▸ Task objective
Both the line containing "Continue the Blender" and the line containing "M['door_grey'], None, 0)" are to be reproduced exactly, along with every line between them, and nothing more.

Entries taken from a collection
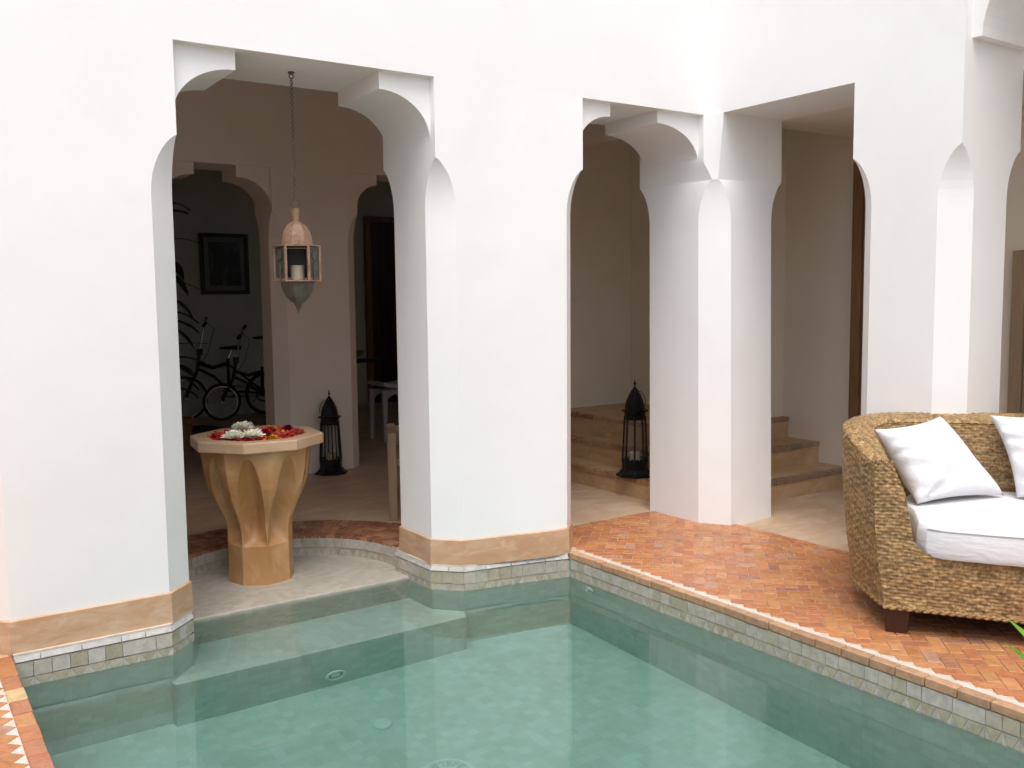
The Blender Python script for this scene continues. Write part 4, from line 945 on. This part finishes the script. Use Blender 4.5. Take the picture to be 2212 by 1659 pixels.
pillow('white pillow at the right edge of the photo, leaning on the sofa back', sof(.55, .66, .50), sof(1.0, .60, .50), sof(.98, .84, .89), sof(.44, .85, .86), .20, 5)
# ------------------------------------------------------------------ foreground plant (mostly outside the frame, lower right)
M_blade = mat('bright green blade', (.16, .36, .03), .45, tadelakt((.11, .28, .02), (.17, .38, .03), (.26, .46, .06), 6), Transmission_Weight=0)
def pix(u, v, d):
    r = F+RR*((u-1106)/2014.5)-UU*((v-829.5)/2014.5); return CAM+r*d
def onz(u, v, z):
    r = F+RR*((u-1106)/2014.5)-UU*((v-829.5)/2014.5); return CAM+r*((z-CAM.z)/r.z)
pc = onz(2640, 2060, 0); pc.z = .004
t = thing('potted_grass', 'bright green spiky grass tips poking in at the lower right edge', 'plant', pc)
MB().lathe([(.11, 0), (.15, .22), (.165, .225), (.165, .26), (.145, .26), (.135, .22)], 24).build('pot', M_terra, t, smooth=True)
mb = MB(); q = np.random.default_rng(4)
def blade(tip, wd, z=.22, sag=.12):
    V = []; a = Vector((random.uniform(-.03, .03), random.uniform(-.03, .03), z)); b = Vector(tip); m_ = (a+b)/2+Vector((0, 0, sag)); s_ = (b-a).cross(Vector(F)).cross(b-a).cross(b-a).normalized()
    for i in range(15):
        u = i/14; x = a*(1-u)**2+m_*2*u*(1-u)+b*u*u; w = wd*min(1, (1-u)*2.6)**.85*(.5+.5*min(1, u*4)); V += [x-s_*w, x+Vector((0, 0, -w*.3)), x+s_*w]
    mb.add(V, [(3*i+j, 3*i+j+1, 3*i+j+4, 3*i+j+3) for i in range(14) for j in range(2)])
d0 = (pc-CAM).dot(F)
blade(pix(2174, 1334, d0-.05)-pc, .021, .22, .06); blade(pix(2168, 1386, d0-.1)-pc, .016, .22, .05); blade(pix(2199, 1430, d0+.05)-pc, .014, .22, .05)
for k in range(44):
    a = q.random()*6.283; rr_ = .18+.22*q.random(); tip = Vector((rr_*math.cos(a), rr_*math.sin(a), .42+.22*q.random()))
    if tip.dot(RR) < -.12: continue
    blade(tip, .007)
mb.build('foliage', M_blade, t, smooth=True)
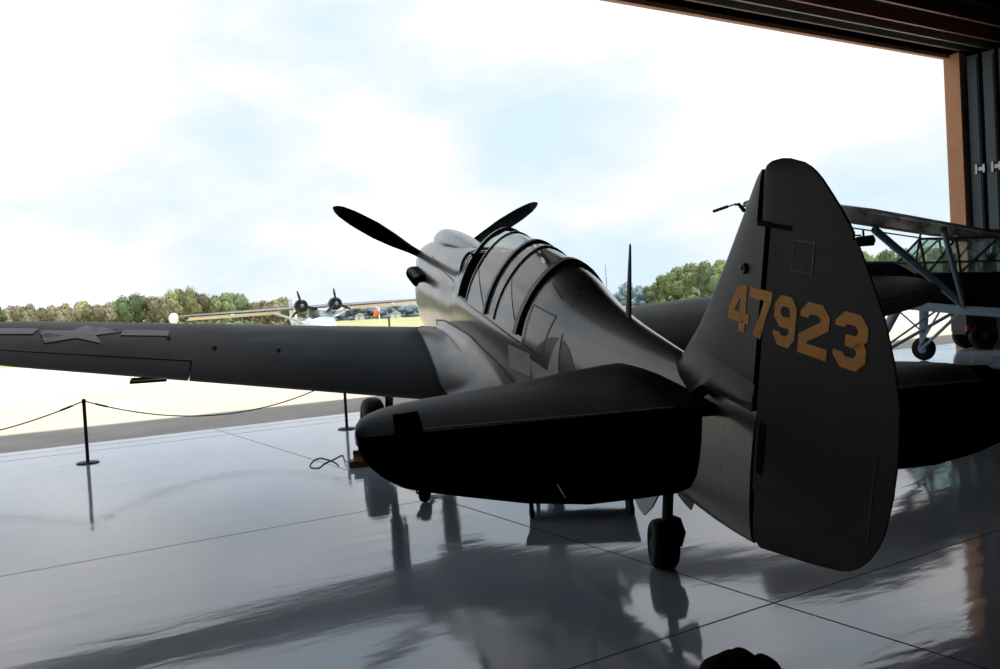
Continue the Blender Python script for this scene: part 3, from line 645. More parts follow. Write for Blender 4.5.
mb = MB(); mb.tube([(8.12, .075, -.83), (8.14, .085, -.74), (8.12, .06, -.665), (8.09, .0, -.65)], [.022, .022, .026, .03], 8); mb.tube([(8.09, 0, -.66), (8.10, 0, -.36)], .034, 10); mb.tube([(8.11, .09, -.822), (8.09, -.0, -.822)], .015, 8); part(mb, 'tail_wheel_fork', M['steel_dark'])
for sg in (-1, 1):
    mb = MB(); mb.prism([(7.62, -.46), (8.22, -.40), (8.17, -.53), (8.10, -.61), (8.02, -.60)], lambda x, z: Vector((x, sg * (.10 - (z + .4) * .25), z)), lambda x, z: Vector((x, sg * (.112 - (z + .4) * .25), z))); part(mb, 'tail_wheel_door', M['door_grey'], None, 0)

# ================================================================== SMALL THINGS ON THE FLOOR
def stanchion(loc, label):
    o = empty('rope_stanchion', loc); tag(o, label, 'stanchion', 'rope barrier posts')
    mb = MB(); mb.lathe([(0, .14), (.012, .14), (.02, .12), (.028, .03)], (0, 0, 0), (0, 0, 1), 24); mb.build('base', M['steel_dark'], o)
    mb = MB(); mb.lathe([(.02, .022), (.80, .022)], (0, 0, 0), (0, 0, 1), 12); mb.build('post', M['steel_dark'], o)
    mb = MB(); mb.lathe([(.79, .026), (.83, .028), (.845, .02), (.85, .004)], (0, 0, 0), (0, 0, 1), 12); mb.build('cap', M['steel_dark'], o); return o
SP = [Vector((-6.18, -8.29, 0)), Vector((-7.456, -4.806, 0)), Vector((-8.735, -1.326, 0))]
stanchion(SP[1], 'thin dark barrier post standing alone on the shiny floor below the left wing')
stanchion(SP[2], 'thin dark barrier post beside the main wheel, half hidden by the wing')
stanchion(SP[0], 'thin dark barrier post at the far left end of the rope line')
for a, b, sag, lb in ((0, 1, .33, 'dark barrier rope running left from the lone post out of the picture'), (1, 2, .37, 'dark barrier rope sagging between the lone post and the post by the main wheel')):
    P0 = SP[a] + Vector((0, 0, .81)); P1 = SP[b] + Vector((0, 0, .81)); d = (P1 - P0).normalized() * .03; P0 += d; P1 -= d
    mb = MB(); mb.tube([P0.lerp(P1, k / 24) - Vector((0, 0, sag * 4 * (k / 24) * (1 - k / 24))) for k in range(25)], .008, 6); rp = mb.build('barrier_rope', M['rope']); tag(rp, lb, 'rope', 'barrier ropes')
    for q, s in ((P0, 1), (P1, -1)):
        e = P0.lerp(P1, .03 if s > 0 else .97) - Vector((0, 0, sag * 4 * .03 * .97)); f = P0.lerp(P1, .07 if s > 0 else .93) - Vector((0, 0, sag * 4 * .07 * .93)); mb = MB(); mb.tube([e, f], .014, 6); mb.build('rope_end_sleeve', M['black'], rp)
# wheel chocks
def chock(x, y, sgn, label):
    o = empty('wheel_chock', (x, y, 0)); tag(o, label, 'wheel chock')
    mb = MB(); mb.box((0, 0, .035), (.20, .46, .07)); mb.build('base_board', M['wood'], o, None, 0)
    mb = MB(); mb.prism([(-.09, .071), (.09, .071), (.09 * sgn, .17), (.02 * sgn, .17)], lambda u, z: Vector((u, -.17, z)), lambda u, z: Vector((u, -.04, z))); mb.build('wedge_block', M['wood'], o, None, 0); mb = MB(); mb.prism([(-.09, .071), (.09, .071), (.09 * sgn, .17), (.02 * sgn, .17)], lambda u, z: Vector((u, .06, z)), lambda u, z: Vector((u, .19, z))); mb.build('wedge_block', M['wood'], o, None, 0); return o
chock(-5.10, -1.36, -1, 'orange-brown timber chock behind the left main wheel, with the cord beside it')
mb = MB(); pts = [(-5.24, -1.60, .03), (-5.5, -1.61, .02), (-6.0, -1.60, .006), (-5.75, -1.72, .006), (-5.5, -1.84, .006), (-5.2, -1.93, .006), (-5.35, -2.02, .006), (-5.75, -1.97, .006), (-5.95, -1.88, .006), (-5.72, -1.78, .006), (-5.45, -1.72, .006), (-5.2, -1.70, .006)]
PV = [Vector(p) for p in pts]; sm = []
for i in range(len(PV) - 1):
    p0, p1, p2, p3 = PV[max(i - 1, 0)], PV[i], PV[i + 1], PV[min(i + 2, len(PV) - 1)]
    for k in range(6):
        t = k / 6; sm.append(.5 * ((2 * p1) + (p2 - p0) * t + (2 * p0 - 5 * p1 + 4 * p2 - p3) * t * t + (3 * p1 - p0 - 3 * p2 + p3) * t ** 3))
mb.tube(sm, .0055, 6); tag(mb.build('tie_down_cord', M['cord']), 'thin grey cord looped on the floor beside the timber chock', 'cord')
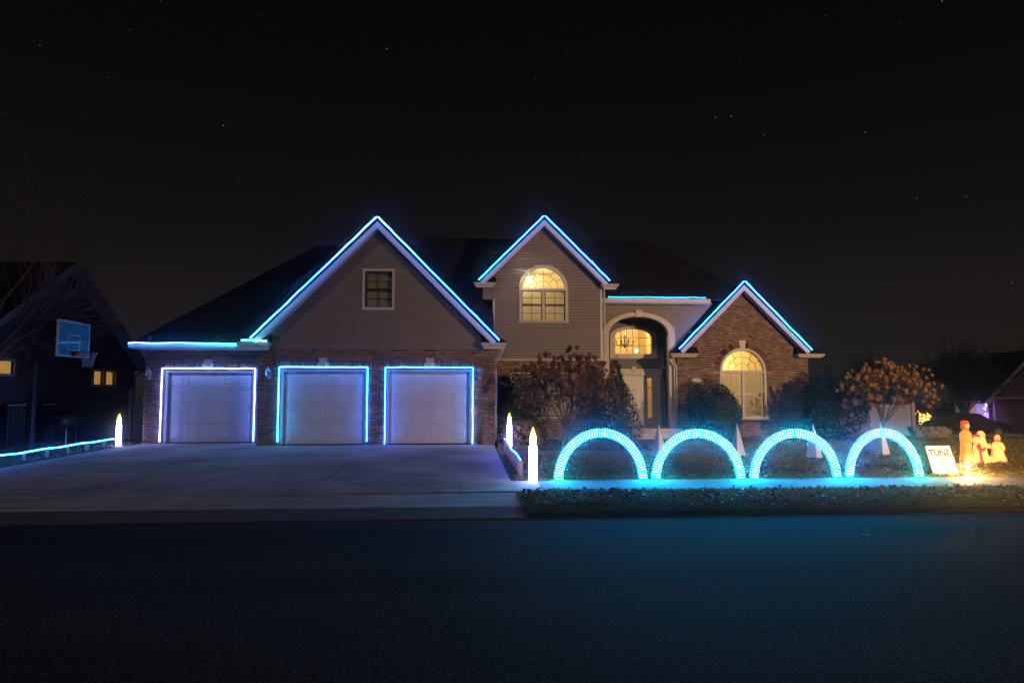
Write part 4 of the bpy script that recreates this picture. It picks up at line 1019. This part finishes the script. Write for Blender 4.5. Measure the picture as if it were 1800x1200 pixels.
shrub('cone_shrub', (5.25, 23.4, 1.25), (.48, .5, 1.28), 6500, 'cone shaped evergreen beside the porch behind the red hydrangea tree', 3, taper=.45)
shrub('round_shrub', (1.75, 22.9, 1.15), (.72, .6, 1.0), 7000, 'dark evergreen against the brick between garage and hydrangea tree', 4)
shrub('leafy_shrub', (2.0, 21.6, .62), (.55, .5, .48), 2600, 'low russet leafed shrub behind the far driveway candle', 5, .05, m='leaf', group='low russet shrubs')
shrub('leafy_shrub', (13.1, 22.3, .72), (.5, .4, .45), 500, 'sparse shrub with pale leaves in front of the wide evergreen', 6, .05, m='stone', group=None)

def branch(b, p, d, length, r, depth, tips, spread=.55, seg=3, up=.15, kids=(3, 4), shrink=.68):
    pts = [p]; q = Vector(p); dd = Vector(d).normalized()
    for i in range(seg):
        dd = (dd + Vector((random.gauss(0, .11), random.gauss(0, .11), random.gauss(0, .08) + up * .2))).normalized(); q = q + dd * (length / seg); pts.append(q.copy())
    b.tube(pts, [r * (1 - .45 * i / seg) for i in range(seg + 1)], 5 if r > .02 else 3, False)
    if depth == 0: tips.append((q, dd)); return
    for k in range(random.randint(*kids)):
        j = random.randint(max(1, seg - 2), seg); a = random.uniform(0, 2 * math.pi)
        s = dd.cross(Vector((math.cos(a), math.sin(a), .3))).normalized()
        nd = (dd + s * random.uniform(.35, 1) * spread * 1.6 + Vector((0, 0, up))).normalized()
        branch(b, pts[j], nd, length * random.uniform(shrink - .12, shrink + .12), r * .58, depth - 1, tips, spread, seg, up, kids, shrink)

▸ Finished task
Continue the Blender Python script for this scene: part 3, from line 645. More parts follow. Write for Blender 4.5.
mb = MB(); mb.tube([(8.12, .075, -.83), (8.14, .085, -.74), (8.12, .06, -.665), (8.09, .0, -.65)], [.022, .022, .026, .03], 8); mb.tube([(8.09, 0, -.66), (8.10, 0, -.36)], .034, 10); mb.tube([(8.11, .09, -.822), (8.09, -.0, -.822)], .015, 8); part(mb, 'tail_wheel_fork', M['steel_dark'])
for sg in (-1, 1):
    mb = MB(); mb.prism([(7.62, -.46), (8.22, -.40), (8.17, -.53), (8.10, -.61), (8.02, -.60)], lambda x, z: Vector((x, sg * (.10 - (z + .4) * .25), z)), lambda x, z: Vector((x, sg * (.112 - (z + .4) * .25), z))); part(mb, 'tail_wheel_door', M['door_grey'], None, 0)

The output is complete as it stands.